Instance of Show Haskell

Question

I am doing my homework and I have a problem doing an instance of Show and I can't solve it, I tried a lot of things. I copy you the error and my code below.

My code:

type Height = Float
type Width = Float
type Radius = Float
data Rectangle = Rectangle Height Width
data Circle = Circle Radius

class Shape a where
    area :: a -> Float
    perimeter :: a -> Float

instance Shape Rectangle where
    area (Rectangle h w) = h * w
    perimeter (Rectangle b a) = (2*b) + (2*a) 

instance Shape Circle where
    area (Circle r) = pi * r**2
    perimeter (Circle r) = 2*r*pi

type Volume = Float

volumePrism :: (Shape a) => a -> Height -> Volume
volumePrism base height = (area base) * height


surfacePrism ancho largo alto = (2*ancho*largo) + (2*largo*alto) + (2*ancho*alto)


instance Show a =>  Show (Shape a) where 
    show (Rectangle h w) = "Rectángulo de base " ++ w ++ "y altura " ++ h

And what the error says:

The first argument of 'Show' should have kind '*'

Answer 1

What you want to do is not possible. Shape is a typeclass, not a data type, so it has no constructors you can pattern match on. You could do something like

instance (Shape a) => Show a where
    show shape = "Area: " ++ show (area shape) ++ " Perimeter: " ++ show (perimeter shape)

But this does not seem to be what you want. Instead, you should just define Show for each type individually:

instance Show Rectangle where
    show (Rectangle h w) = "Rectangle with base " ++ show w ++ " and height " ++ show h

instance Show Circle where
    show (Circle r) = "Circle with radius " ++ show r

The error about the "kind" can be quite cryptic for beginners (and sometimes experienced haskellers!), but in this case it's fairly straightforward. This does involve a new concept, though. In Haskell, you have values which have a type, such as functions, constants, even monadic actions. You can also talk about the "type of a type", what is known as the kind. There are a couple that you should know about and be comfortable using: * and Constraint. Most types you'll see only involve * and arrows between them. All "fully applied" data types should have kind *, it basically just means that it doesn't take any type parameters, so

> :kind Int
Int :: *
> :kind String
String :: *
> :kind IO ()
IO () :: *
> :kind Maybe Int
Maybe Int :: *
> :kind Either String Int
Either String Int :: *

However, you can have higher-kinded types as well:

> :kind IO    -- Note lack of ()
IO :: * -> *
> :kind Maybe
Maybe :: * -> *
> :kind Either
Either :: * -> * -> *

Each * just represents another fully applied type. That last detail is important, it means you can't have Either IO Maybe, because that would be a nonsensical type. These can be higher order as well:

> import Control.Monad.State
> :kind StateT
StateT :: * -> (* -> *) -> * -> *

It's the same syntax as with function types, just without kind variables.

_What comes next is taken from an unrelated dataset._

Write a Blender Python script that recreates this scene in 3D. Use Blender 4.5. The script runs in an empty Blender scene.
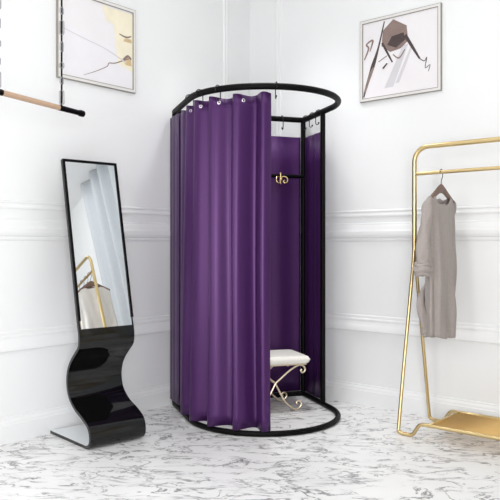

The other one you really need to know about is Constraint. This one is specially for typeclasses:

> :kind Show
Show :: * -> Constraint
> :kind Num
Num :: * -> Constraint
> :kind MonadState
MonadState :: * -> (* -> *) -> Constraint

And when fully applied they return a typeclass, rather than a datatype.

In case you're curious, there are GHC extensions that let you work with more complicated kinds, even allowing you to specify the kinds for a type or typeclass. There are some interesting tricks you can do with it, but these are generally considered more advanced features of the type system.

Answer 2

Shape is a typeclass, and you can’t make a typeclass an instance of another typeclass. (You can make all types that are an instance of a typeclass an instance of a different typeclass as well, but that doesn’t appear to be what you’re trying to do here.)

Rather, you appear to want to implement Show on Rectangle. So say that explicitly:

instance Show Rectangle where 
    show (Rectangle h w) = "Rectángulo de base " ++ w ++ "y altura " ++ h

Answer 3

Your instance declaration is not meaningful. Translated to English it would read as something like "for every a that is an instance of Show, a being an instance of Shape is an instance of Show" or something incomprehensible like that.

Just make Rectangle and Circle instances of Show and leave Shape out of it, unless you want to require that every instance of Shape must be an instance of Show, which is something that you need to put into the declaration of Shape.